The
Limitations of Shipowner’s Liability Act of 1851 was created to help U.S. businesses compete against foreign shipowners, while still providing protection for offshore workers. The Limitation of Liability Act limits a vessel owner’s liability to the post-accident value of the vessel and cargo.
Two hundred and sixty years ago, this law made sense. Ships crossing the oceans were on their own. There were no satellite communications or high tech forecasts to warn of approaching storms and pirates were always a danger. The Act eliminated the risk of unlimited liability if lives were lost due to an unforeseen disaster. However, it did not limit liability if the owner’s own negligence or actions contributed to the loss.

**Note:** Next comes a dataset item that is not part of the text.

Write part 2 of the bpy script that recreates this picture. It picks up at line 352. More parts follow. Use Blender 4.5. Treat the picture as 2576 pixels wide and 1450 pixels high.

On Thursday, Transocean Ltd. sought protection under the Limitations of Shipowner’s Liability Act. The company filed a petition in federal court asking that its liability for the
Deepwater Horizon oil rig explosion of April 20 be limited to the current value of the sunken oil rig. Before the accident, the rig was worth $650 million. Today, the wreckage of Deepwater Horizon is worth $26,764,083.
Transocean expects to receive about $560 million in insurance compensation for the loss of the rig. The company itself is worth over $23 billion.
While it is rare for petitions under the Act to actually limit liability, the filing of the petition does give Transocean some control over the legal process. All pending lawsuits may need to be refilled in federal court in Houston.